As an organization grows, more attention must be paid to the structure and content of communication in order to ensure it is simple and easy to remember. Any complicated messaging will soon be forgotten by others, or worse will be labeled as useless management-speak and will cause frustration, resentment, and further feelings that management is detached from the employees.

The usual way that executives pose this problem to me is to ask how to maintain common understanding as the organization grows. They are already experiencing some of the failure modes listed above, and the executive level often feels frustrated and may even claim that “people just aren’t doing what they’re told.” The answer to their question is that the bigger an organization becomes, the simpler and more clear the communication must be.

As simple as possible, as detailed as necessary

General George S. Patton Jr. was one of the most well-known commanders of World War II, and as Commanding General of the Third Army, he was responsible for hundreds of thousands of people in his organization. He was well-versed in the need for clear and easily understandable communication to his subordinate leadership. Here are some examples from his Letter of Instruction 1 dated 6 March 1944 and sent to what would in businesses terms be called his middle management.

When discussing visits by officers to other levels of the organization:

The function of these staff officers is to observe, not to meddle. In addition to their own specialty, they must observe and report anything of military importance. Remember, too, that your primary mission as a leader is to see with your own eyes and to be seen by the troops while engaged in personal reconnaissance.

When discussing rest and rotations:

Staff personnel, commissioned and enlisted, who do not rest, do not last. All sections must run a duty roster and enforce compliance. The intensity of staff operations during battle is periodic. At the Army and Corps levels the busiest times are the periods from one to three hours after daylight, and from three to five hours after dark. In the lower echelons and in the administrative and supply staffs, the time of the periods is different but just as definite. When the need arises, everyone must work all the time, but these emergencies are not frequent; “unfatigued men last longer and work better at high pressure.”

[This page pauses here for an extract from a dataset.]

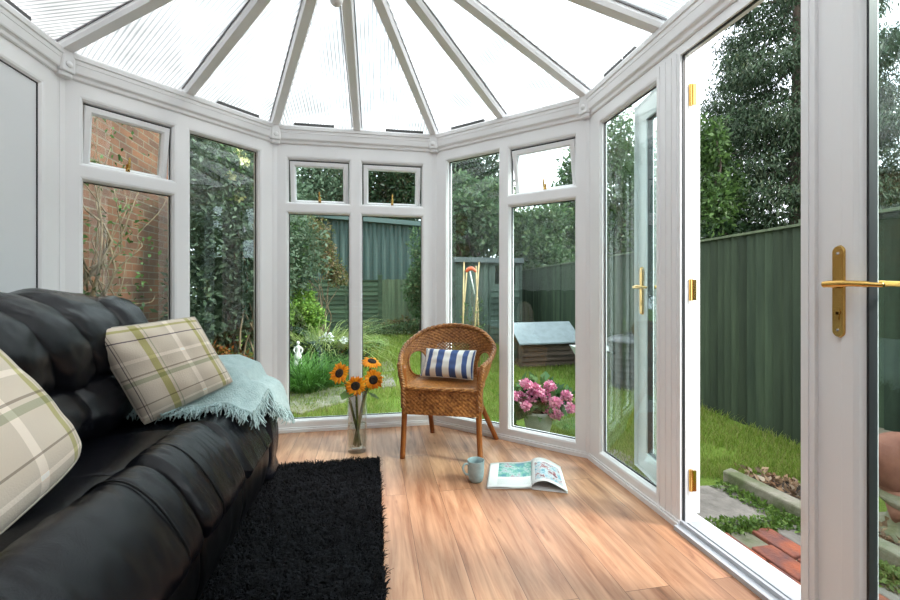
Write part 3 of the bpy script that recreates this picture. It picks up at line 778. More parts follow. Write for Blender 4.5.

That is a very clear communication of Patton’s expectations for his subordinate leadership. If you were part of his organization, there would be no question as to whether or not you should make sure your people have proper rest and to what extent they should be worked.

You could do a bit of rewording and the same guidance would equally apply to many tech companies. How many expect entire tech teams or engineering departments to be on-call at all times? How many have no on-call rotation or roster to speak of?

On planning:

Plans must be simple and flexible. Actually they only form a datum plane from which you build as necessity directs or opportunity offers. They should be made by the people who are going to execute them.

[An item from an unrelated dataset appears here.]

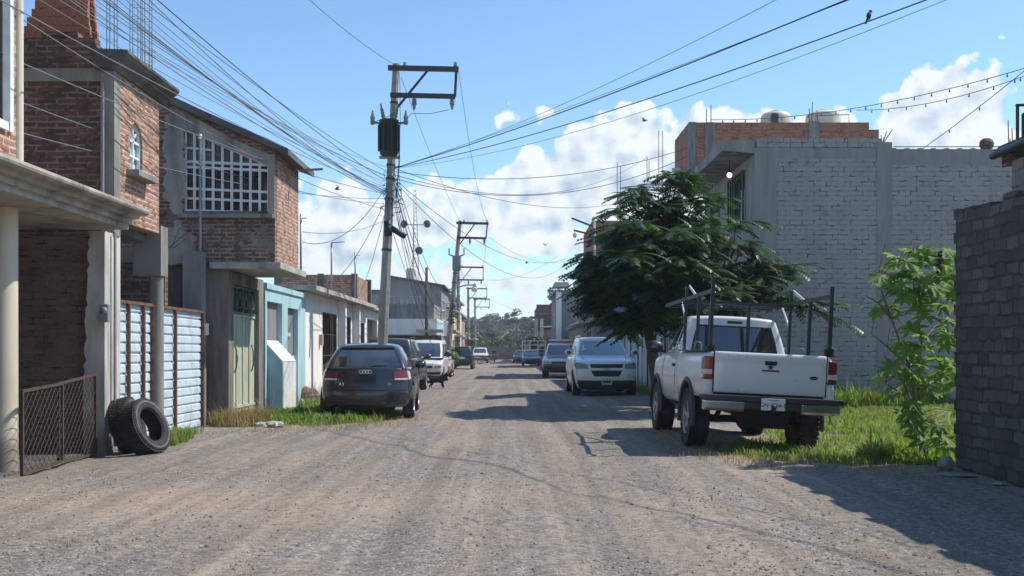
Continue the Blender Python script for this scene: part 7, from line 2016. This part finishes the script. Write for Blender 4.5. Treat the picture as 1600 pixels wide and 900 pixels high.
def leafy(name, label, base, h, rad, mat, seed, n=900, leaf=.12, trunk=.08, cat='bush', grp=None, flat=1.0, org_trunk=True, lobes=7):
    r = random.Random(seed); b = V(base); t = thing(name, label, cat, b, group=grp)
    mb = MB(); 
    top = b + V((0, 0, h * .55)); mb.tube([b - V((0, 0, .2)), b.lerp(top, .5) + V((r.uniform(-.1, .1) * h * .2, 0, 0)), top], [trunk, trunk * .8, trunk * .5], 7)
    cl = []
    for k in range(lobes):
        a = r.random() * 6.28; q = r.uniform(.15, .75) * rad
        c = b + V((math.cos(a) * q, math.sin(a) * q, h * r.uniform(.42, .9))); cl.append((c, rad * r.uniform(.28, .5)))
        mb.tube([b.lerp(top, r.uniform(.5, .95)), c], [trunk * .4, trunk * .12], 5)
    mb.build('trunk', M['bark'], t)
    m2 = MB()
    for k in range(n):
        c, cr = r.choice(cl); 
        v = V((r.gauss(0, 1), r.gauss(0, 1), r.gauss(0, 1))).normalized() * (r.random() ** .45) * cr; v.z *= .75 * flat
        p = c + v; nn = (v.normalized() + V((r.uniform(-.8, .8), r.uniform(-.8, .8), r.uniform(0, .9)))).normalized()
        x = nn.orthogonal().normalized(); x = Matrix.Rotation(r.random() * 6.28, 3, nn) @ x; y = nn.cross(x); L = leaf * r.uniform(.6, 1.3)
        m2.add([p - x * L * .5, p + y * L * .3, p + x * L * .6 - nn * L * .12, p - y * L * .3], [(0, 1, 2, 3)])
    m2.build('crown', mat, t, fixn=False); return t
leafy('roadside_bush', 'leafy green bush at the foot of the second leaning pole', (-3.95, 63, 0), 1.75, 1.0, M['leaf_bush'], 1, 900, .26, .05)
leafy('potted_plant', 'pale yellow green plant in the porch of the white house', (-5.0, 37.0, .3), 1.5, .5, M['leaf_castor'], 2, 160, .16, .02, 'plant')
leafy('street_tree', 'small tree against the end wall on the left of the road', (-6.2, 152, 0), 4.5, 2.2, M['leaf_bush'], 3, 900, .4, .12, 'tree')
leafy('street_tree', 'dark tree rising above the pinkish porch house far right', (6.4, 129, 0), 10.2, 2.6, M['leaf_far'], 4, 1100, .5, .2, 'tree')
leafy('street_tree', 'dark round shrub in front of the porch house behind the white rack', (2.0, 108, 0), 2.9, 1.5, M['leaf_dark'], 5, 900, .3, .1, 'tree')
leafy('street_tree', 'dark leafy tree standing between the far left houses', (-6.6, 101, 0), 8.3, 2.4, M['leaf_far'], 6, 1400, .4, .18, 'tree')
r = random.Random(33)
hill_trees = [(797, 476, 235, 2.8, 'tallest thin tree standing above the wooded skyline'), (725, 500, 200, 3.5, 'tree at the left end of the wooded skyline'), (752, 497, 260, 4.0, 'broad tree on the skyline left of the road axis'), (822, 494, 270, 4.0, 'tree on the skyline right of the tallest one'), (775, 492, 300, 4.5, 'round tree on the skyline just left of the tallest'),
              (770, 512, 190, 3.4, 'pale green tree behind the middle of the end wall'), (790, 522, 180, 3.2, 'bright leafy tree right behind the end wall'), (812, 516, 185, 3.2, 'tree behind the right part of the end wall'), (748, 515, 182, 3.0, 'tree behind the left part of the end wall'), (840, 500, 220, 4, 'tree above the rubble on the right hillside')]
for k, (px, py, d, rad, lab) in enumerate(hill_trees):
    tp = at(px, py, d); bz = hill_z(tp.x, tp.y)
    leafy('hill_tree', lab, (tp.x, tp.y, bz), max(4.5, tp.z - bz), rad, M['leaf_far'], 50 + k, 1000 if k else 500, .55, .2, 'tree', 'single trees on the hillside')
# distant woodland too dense to count
m2 = MB(); rr = random.Random(6)
for k in range(900):
    y = rr.uniform(172, 420); x = rr.uniform(-.14, .20) * y + rr.uniform(-6, 6); z = hill_z(x, y); s_ = rr.uniform(1.4, 3.2); hh = rr.uniform(2.2, 4.6)
    for j in range(36):
        v = V((rr.gauss(0, 1), rr.gauss(0, 1), rr.gauss(0, 1))).normalized() * (rr.random() ** .4) * s_; p = V((x, y, z + hh * .62)) + V((v.x, v.y, v.z * hh / s_ * .42))
        nn = V((rr.gauss(0, 1), rr.gauss(0, 1), abs(rr.gauss(0, 1)))).normalized(); a = nn.orthogonal().normalized(); b = nn.cross(a); L = rr.uniform(.35, .8)
        m2.add([p - a * L * .6, p + b * L * .35, p + a * L * .6, p - b * L * .35], [(0, 1, 2, 3)])
o = m2.build('woodland', M['leaf_far'], fixn=False); o['kind'] = 'stuff'; o['label'] = 'hazy scrubby woodland covering the hillside beyond the end wall'; o['category'] = 'woodland'
# dry twigs on the patio wall
mb = MB(); r = random.Random(3)
for k in range(16):
    p = V((-6.3 + r.uniform(-.5, .6), 17.46, 3.15)); mb.tube([p, p + V((r.uniform(-.3, .3), r.uniform(-.1, .1), r.uniform(.1, .4))), p + V((r.uniform(-.5, .5), r.uniform(-.1, .1), r.uniform(.1, .5)))], [.008, .006, .003], 4)
tag(mb.build('dry_vine', M['bark'], org=(-6.3, 17.46, 3.15)), 'dry leafless vine on top of the patio wall', 'vine')

# ---- thin summer haze over the whole street
mb = MB(); mb.box(-700, 700, -30, 640, -1.2, 34)
hz = bpy.data.materials.new('haze'); hz.use_nodes = True; hz.node_tree.nodes.clear()
o_ = hz.node_tree.nodes.new('ShaderNodeOutputMaterial'); v_ = hz.node_tree.nodes.new('ShaderNodeVolumePrincipled')
v_.inputs['Color'].default_value = (.80, .88, 1, 1); v_.inputs['Density'].default_value = .0006
hz.node_tree.links.new(v_.outputs[0], o_.inputs['Volume'])
o = mb.build('haze', hz); o['kind'] = 'stuff'; o['label'] = 'thin pale summer haze filling the air along the street'; o['category'] = 'haze'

This is clear and easy to understand. Every subordinate leader who received the letter would know that they should not be making detailed plans. The people who execute the plan should make the plan, and it is the job of the leader to provide the context and constraints for the plan. Which leads to the topic of orders.

Formal orders will be preceded by letters of instruction and by personal conferences. In this way the whole purpose of the operation will be made clear, together with the mission to be accomplished by each major unit. In this way, if communication breaks down during combat, each commander can and must so act as to attain the general objective. The order itself will be short, accompanied by a sketch – it tells WHAT to do, not HOW. It is really a memorandum and an assumption of responsibility by the issuing commander.

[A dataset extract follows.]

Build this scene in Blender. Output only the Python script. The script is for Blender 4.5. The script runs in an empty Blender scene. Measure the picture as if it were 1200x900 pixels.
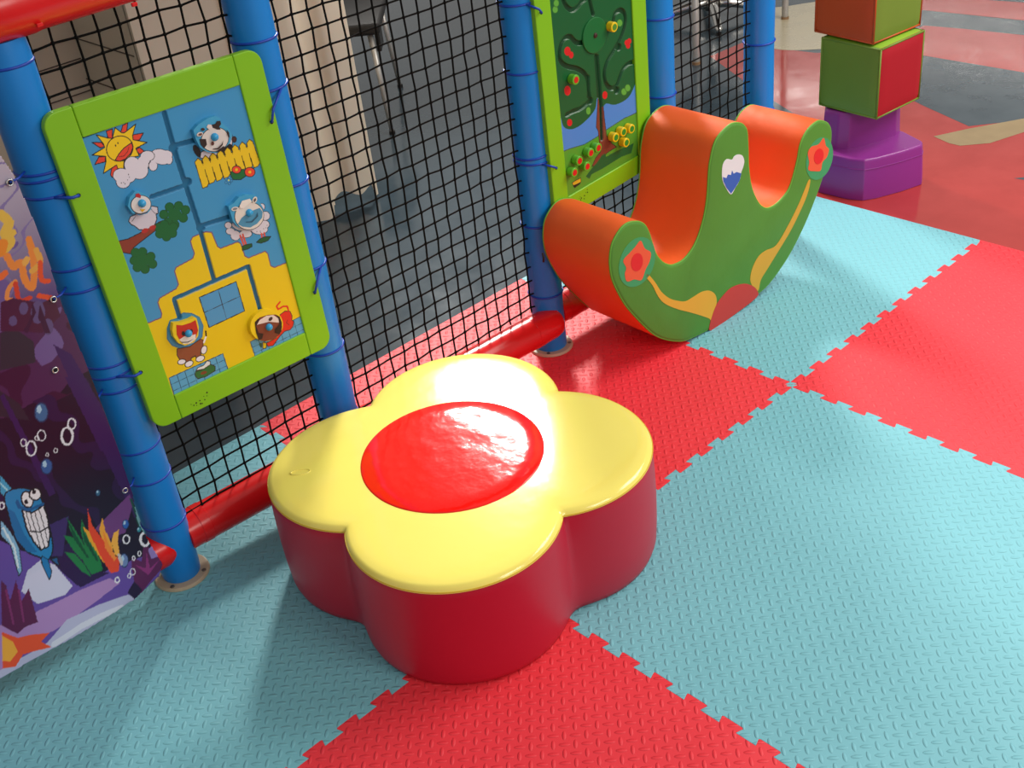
import bpy, bmesh, math, random
import numpy as np
from mathutils import Vector, Matrix
random.seed(7)
PI = math.pi
scene = bpy.context.scene
COL = scene.collection

# ------------------------------------------------------------------ camera
F_PX = 1368.6682
YAW, PITCH, ROLL = 0.8665, 0.5775, -0.125
CAM = Vector((-2.1802, -1.4453, 1.7477))
fw = Vector((math.cos(PITCH)*math.cos(YAW), math.cos(PITCH)*math.sin(YAW), -math.sin(PITCH)))
s0 = fw.cross(Vector((0, 0, 1))).normalized(); u0 = s0.cross(fw)
RT = s0*math.cos(ROLL)+u0*math.sin(ROLL); UP = -s0*math.sin(ROLL)+u0*math.cos(ROLL)
cd = bpy.data.cameras.new('camera'); cam = bpy.data.objects.new('camera', cd); COL.objects.link(cam)
cam.matrix_world = Matrix(((RT.x, UP.x, -fw.x, CAM.x), (RT.y, UP.y, -fw.y, CAM.y), (RT.z, UP.z, -fw.z, CAM.z), (0, 0, 0, 1)))
cd.sensor_width = 36; cd.lens = F_PX/1200*36; cd.clip_start = .02; cd.clip_end = 60
scene.camera = cam

# ------------------------------------------------------------------ light
scene.view_settings.view_transform = 'Standard'; scene.view_settings.look = 'None'
scene.view_settings.gamma = 1; scene.view_settings.use_curve_mapping = False
scene.view_settings.exposure = 0.06
w = bpy.data.worlds.new('world'); scene.world = w; w.use_nodes = True
w.node_tree.nodes['Background'].inputs[0].default_value = (1.0, .97, .93, 1)
w.node_tree.nodes['Background'].inputs[1].default_value = .42


def area(name, loc, size, power, target=None, color=(1, .96, .9), spread=180, rz=0):
    l = bpy.data.lights.new(name, 'AREA'); l.shape = 'RECTANGLE'; l.size, l.size_y = size; l.energy = power; l.color = color
    l.spread = math.radians(spread)
    o = bpy.data.objects.new(name, l); o.location = loc; COL.objects.link(o)
    if target is not None:
        o.rotation_euler = (Vector(target)-Vector(loc)).to_track_quat('-Z', 'Y').to_euler()
    else:
        o.rotation_euler = (0, 0, rz)
    return o


kl = area('aimed_area_light', (1.95, 3.42, 3.0), (.42, .86), 36, target=(-.8, .2, .27), spread=60)  # bright source mirrored on the flower seat top
kl.rotation_euler = (kl.rotation_euler.to_matrix() @ Matrix.Rotation(math.radians(42), 3, 'Z')).to_euler()
area('ceiling_panel_light', (2.2, -1.5, 2.9), (2.3, 2.3), 158)
area('aimed_area_light', (-.5, -3.2, 2.2), (1.4, 1.0), 34, target=(-1.0, .6, .6))  # unseen fill added behind the camera to brighten poles and panels
area('ceiling_tube_light', (10.6, 4.7, 3.0), (.06, 2.2), 9, rz=.1)
area('ceiling_tube_light', (11.9, 5.6, 3.0), (.06, 2.6), 9, rz=.1)
area('ceiling_tube_light', (8.6, 5.75, 3.0), (.3, 1.1), 9, rz=.3)


# ------------------------------------------------------------------ helpers
def lin(h):
    if isinstance(h, str):
        h = h.lstrip('#'); h = [int(h[i:i+2], 16)/255 for i in (0, 2, 4)]
    return tuple(c/12.92 if c <= .04045 else ((c+.055)/1.055)**2.4 for c in h)


def N(nt, t, **kw):
    n = nt.nodes.new(t)
    for k, v in kw.items(): setattr(n, k, v)
    return n


def math_node(nt, op, a, b=None, c=None):
    n = N(nt, 'ShaderNodeMath', operation=op)
    for i, v in enumerate((a, b, c)):
        if v is None: continue
        if isinstance(v, (int, float)): n.inputs[i].default_value = v
        else: nt.links.new(v, n.inputs[i])
    return n.outputs[0]


def mat(name, col, rough=.5, var=.06, vscale=8, bump=0, bscale=60, bdist=.002, metal=0, spec=.5, coat=0, attr=None):
    m = bpy.data.materials.new(name); m.use_nodes = True; nt = m.node_tree; b = nt.nodes['Principled BSDF']
    c = lin(col)
    tc = N(nt, 'ShaderNodeTexCoord')
    if attr:
        a = N(nt, 'ShaderNodeAttribute', attribute_name=attr); base = a.outputs['Color']
    else:
        nz = N(nt, 'ShaderNodeTexNoise'); nz.inputs['Scale'].default_value = vscale; nz.inputs['Detail'].default_value = 4
        nt.links.new(tc.outputs['Object'], nz.inputs['Vector'])
        mx = N(nt, 'ShaderNodeMix', data_type='RGBA')
        mx.inputs['A'].default_value = tuple(x*(1-var) for x in c)+(1,); mx.inputs['B'].default_value = tuple(min(1, x*(1+var)) for x in c)+(1,)
        nt.links.new(nz.outputs['Fac'], mx.inputs['Factor']); base = mx.outputs['Result']
    nt.links.new(base, b.inputs['Base Color'])
    b.inputs['Roughness'].default_value = rough; b.inputs['Metallic'].default_value = metal
    b.inputs['Specular IOR Level'].default_value = spec; b.inputs['Coat Weight'].default_value = coat; b.inputs['Coat Roughness'].default_value = .08
    if bump:
        n2 = N(nt, 'ShaderNodeTexNoise'); n2.inputs['Scale'].default_value = bscale; n2.inputs['Detail'].default_value = 3
        nt.links.new(tc.outputs['Object'], n2.inputs['Vector'])
        bp = N(nt, 'ShaderNodeBump'); bp.inputs['Strength'].default_value = bump; bp.inputs['Distance'].default_value = bdist
        nt.links.new(n2.outputs['Fac'], bp.inputs['Height']); nt.links.new(bp.outputs['Normal'], b.inputs['Normal'])
        if coat: nt.links.new(bp.outputs['Normal'], b.inputs['Coat Normal'])
    return m


def ray(px, py): return fw*F_PX+RT*(px-600)-UP*(py-450)
def at_z(px, py, z): d = ray(px, py); t = (z-CAM.z)/d.z; return CAM+d*t
def at_y(px, py, y): d = ray(px, py); t = (y-CAM.y)/d.y; return CAM+d*t
def zm(ox, oy, sc, pts): return [(ox+a/sc, oy+b/sc) for a, b in pts]


def link(name, me, parent=None, mats=(), smooth=False):
    o = bpy.data.objects.new(name, me); COL.objects.link(o)
    for m in mats: me.materials.append(m)
    if smooth:
        me.polygons.foreach_set('use_smooth', [True]*len(me.polygons))
    if parent is not None:
        o.parent = parent; o.location = -parent.location if parent.type == 'EMPTY' else Vector((0, 0, 0))
    return o


# all geometry is written in world coordinates; `obj` re-bases it on the object's own origin
def obj(name, bm, m, parent=None, origin=None, smooth=False):
    me = bpy.data.meshes.new(name); bm.to_mesh(me); bm.free()
    ms = m if isinstance(m, (list, tuple)) else [m]
    for x in ms: me.materials.append(x)
    if smooth: me.polygons.foreach_set('use_smooth', [True]*len(me.polygons))
    o = bpy.data.objects.new(name, me); COL.objects.link(o)
    if parent is not None:
        po = parent['_o'] if '_o' in parent else (0, 0, 0)
        og = Vector(po)
        me.transform(Matrix.Translation(-og)); o.parent = parent; o['_o'] = tuple(og)
    else:
        og = Vector(origin) if origin is not None else Vector((0, 0, 0))
        me.transform(Matrix.Translation(-og)); o.location = og; o['_o'] = tuple(og)
    return o


def thing(name, label, cat, loc, group=None):
    o = bpy.data.objects.new(name, None); COL.objects.link(o); o.location = loc; o.empty_display_size = .05
    o['label'] = label; o['category'] = cat; o['_o'] = tuple(loc)
    if group: o['group'] = group
    return o


def tag(o, label, cat, group=None):
    o['label'] = label; o['category'] = cat
    if group: o['group'] = group
    return o


def struct(o): o['kind'] = 'structure'; return o


def smooth_angle(o, ang=40):
    me = o.data
    me.polygons.foreach_set('use_smooth', [True]*len(me.polygons))
    bm = bmesh.new(); bm.from_mesh(me)
    for e in bm.edges:
        if len(e.link_faces) == 2 and e.calc_face_angle(0) > math.radians(ang): e.smooth = False
    bm.to_mesh(me); bm.free()
    return o


def bevel(o, wd, seg=2, ang=40):
    b = o.modifiers.new('bevel', 'BEVEL'); b.width = wd; b.segments = seg; b.limit_method = 'ANGLE'; b.angle_limit = math.radians(ang)
    b.harden_normals = False
    return o


def tube(bm, pts, r, n=12, cap=True, closed=False, mi=0):
    pts = [Vector(p) for p in pts]; rs = r if isinstance(r, (list, tuple)) else [r]*len(pts)
    rings = []; prev = None
    for i, p in enumerate(pts):
        if closed: t = pts[(i+1) % len(pts)]-pts[i-1]
        else: t = pts[min(i+1, len(pts)-1)]-pts[max(i-1, 0)]
        t.normalize()
        if prev is None:
            a = Vector((0, 0, 1)) if abs(t.z) < .9 else Vector((1, 0, 0))
            x = t.cross(a).normalized()
        else:
            x = (prev-t*prev.dot(t)).normalized()
        prev = x; y = t.cross(x)
        rings.append([bm.verts.new(p+(x*math.cos(2*PI*k/n)+y*math.sin(2*PI*k/n))*rs[i]) for k in range(n)])
    m = len(rings)
    for i in range(m if closed else m-1):
        A, B = rings[i], rings[(i+1) % m]
        for k in range(n):
            f = bm.faces.new((A[k], A[(k+1) % n], B[(k+1) % n], B[k])); f.material_index = mi
    if cap and not closed:
        bm.faces.new(rings[0][::-1]).material_index = mi; bm.faces.new(rings[-1]).material_index = mi
    return bm


def box(bm, c, s, R=None, mi=0):
    vs = []
    for dx, dy, dz in ((-1, -1, -1), (1, -1, -1), (1, 1, -1), (-1, 1, -1), (-1, -1, 1), (1, -1, 1), (1, 1, 1), (-1, 1, 1)):
        v = Vector((dx*s[0]/2, dy*s[1]/2, dz*s[2]/2))
        if R is not None: v = R @ v
        vs.append(bm.verts.new(v+Vector(c)))
    for q in ((0, 3, 2, 1), (4, 5, 6, 7), (0, 1, 5, 4), (1, 2, 6, 5), (2, 3, 7, 6), (3, 0, 4, 7)):
        bm.faces.new([vs[i] for i in q]).material_index = mi
    return bm


def prism(bm, pts3, d, mi=0, top_mi=None):
    """closed polygon pts3 extruded by vector d"""
    d = Vector(d); A = [bm.verts.new(p) for p in pts3]; B = [bm.verts.new(Vector(p)+d) for p in pts3]
    n = len(A)
    f1 = bm.faces.new(A[::-1]); f2 = bm.faces.new(B)
    f1.material_index = mi; f2.material_index = mi if top_mi is None else top_mi
    for i in range(n):
        bm.faces.new((A[i], A[(i+1) % n], B[(i+1) % n], B[i])).material_index = mi
    bmesh.ops.recalc_face_normals(bm, faces=bm.faces)
    return bm


def spline(P, n=6, closed=True):
    P = [np.array(p, float) for p in P]; out = []; m = len(P)
    for i in range(m if closed else m-1):
        if closed: p0, p1, p2, p3 = P[i-1], P[i], P[(i+1) % m], P[(i+2) % m]
        else: p0, p1, p2, p3 = P[max(i-1, 0)], P[i], P[i+1], P[min(i+2, m-1)]
        for k in range(n):
            t = k/n
            out.append(.5*((2*p1)+(-p0+p2)*t+(2*p0-5*p1+4*p2-p3)*t*t+(-p0+3*p1-3*p2+p3)*t**3))
    if not closed: out.append(P[-1])
    return out


def disc(bm, c, n, r0, r1, h, seg=24, dome=0, mi=0, mi2=None):
    """short cylinder on axis n from c, height h, radii r0->r1, optionally domed"""
    n = Vector(n).normalized(); a = n.orthogonal().normalized(); b = n.cross(a); c = Vector(c)
    prof = [(r0, 0), (r1, h)]
    if dome: prof += [(r1*math.cos(t), h+dome*math.sin(t)) for t in (.4, .8, 1.2)]
    rings = [[bm.verts.new(c+n*z+(a*math.cos(2*PI*k/seg)+b*math.sin(2*PI*k/seg))*r) for k in range(seg)] for r, z in prof]
    for A, B in zip(rings, rings[1:]):
        for k in range(seg): bm.faces.new((A[k], A[(k+1) % seg], B[(k+1) % seg], B[k])).material_index = mi
    bm.faces.new(rings[0][::-1]).material_index = mi
    bm.faces.new(rings[-1]).material_index = mi if mi2 is None else mi2
    return bm


# ------------------------------------------------------------------ materials
M = {}
M['blue_vinyl'] = mat('blue_vinyl', '#1480d2', .36, .05, 5, .25, 14, .004)
M['tie'] = mat('blue_tie', '#0a3fae', .4)
M['red_vinyl'] = mat('red_vinyl', '#dd1a1c', .26, .05, 6, .25, 16, .003)
M['flange'] = mat('beige_flange', '#b9a78c', .45, .08, 30)
M['bolt'] = mat('bolt_grey', '#6f675c', .4, .1, 30, metal=.6)
M['lime'] = mat('lime_board', '#7fbd12', .42, .03, 10)
M['net'] = mat('black_net', '#0b0a08', .9, spec=.15)
M['rope_hole'] = mat('hole_dark', '#101518', .8)
M['yellow_vinyl'] = mat('yellow_vinyl', '#fbea72', .13, .03, 6, .22, 10, .004)
M['pink_vinyl'] = mat('crimson_vinyl', '#bb1433', .42, .05, 5, .25, 8, .005)
M['red_gloss'] = mat('red_gloss_vinyl', '#f3160f', .09, .04, 5, .35, 16, .004)
M['orange'] = mat('orange_fabric', '#f0601e', .62, .05, 7, .35, 12, .006)
M['green'] = mat('green_fabric', '#4d8a2a', .62, .08, 9, .35, 14, .006)
M['pipe_green'] = mat('light_green_piping', '#64a832', .5)
M['purple'] = mat('purple_plastic', '#8a3088', .32, .05, 6, .08, 200, .001)
M['box_green'] = mat('cube_green', '#6b8c2a', .5, .05, 8, .2, 60, .001)
M['box_red'] = mat('cube_red', '#a80f20', .5, .05, 8, .2, 60, .001)
M['box_orange'] = mat('cube_orange', '#bf4a14', .5, .05, 8, .2, 60, .001)
M['box_leaf'] = mat('cube_leaf_green', '#70882e', .5, .05, 8, .2, 60, .001)
M['chrome'] = mat('chrome', '#c8c6c2', .22, .03, 20, metal=1)
M['silver'] = mat('silver_paint', '#b5b1ab', .35, .05, 20, metal=.5)
M['black'] = mat('black_plastic', '#15120f', .45)
M['brown_seat'] = mat('dark_seat', '#120e0c', .6)
M['knob'] = mat('blue_knob', '#2f9fd8', .25)
M['board_paint'] = mat('printed_board', '#ffffff', .4, attr='paint')
M['banner_print'] = mat('banner_print', '#ffffff', .33, attr='paint')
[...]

In other words, people should have a good understanding of the overall situation and context before any direction is given, and even then, the order should be short and should only describe WHAT needs to be done, but not HOW it should be done. Leaders provide the what, and the team doing the work provides options for the how.

Perhaps the most succinct guidance is contained in section 7, the final one of the letter.



Where to start

So we have some examples of a leader, who is responsible for a massive organization of around 250,000 people, and how they communicated their vision to their subordinate leadership. How can you translate this into your organization and what are some ways you can determine whether or not the communication is clear enough?

Whenever I’m talking with anyone at an organization, regardless of their position, I usually ask three questions very early in the conversation in order to help me understand the effectiveness of communication from senior leadership or, in the case of executives, how well they have internalized and can communicate their vision.

  • What is the mission of the company?
  • Why is that important?
  • How did the work you are doing today achieve progress towards the mission?

It is extremely rare to find people, let alone whole teams, who can answer those three questions. In the cases where I do encounter people who can answer these questions, I know their leadership is on the right track.

As a good starting point, every person in your team should be able to immediately answer these questions, from memory, because you as a leader were able to provide a clear and simple vision which can be easily memorized.

Making sure everyone understands those questions also forces a leader to consider them and to make sure their direction is focused and clear. Focus and clarity is like adding fuel to the fire for a growth-stage startup.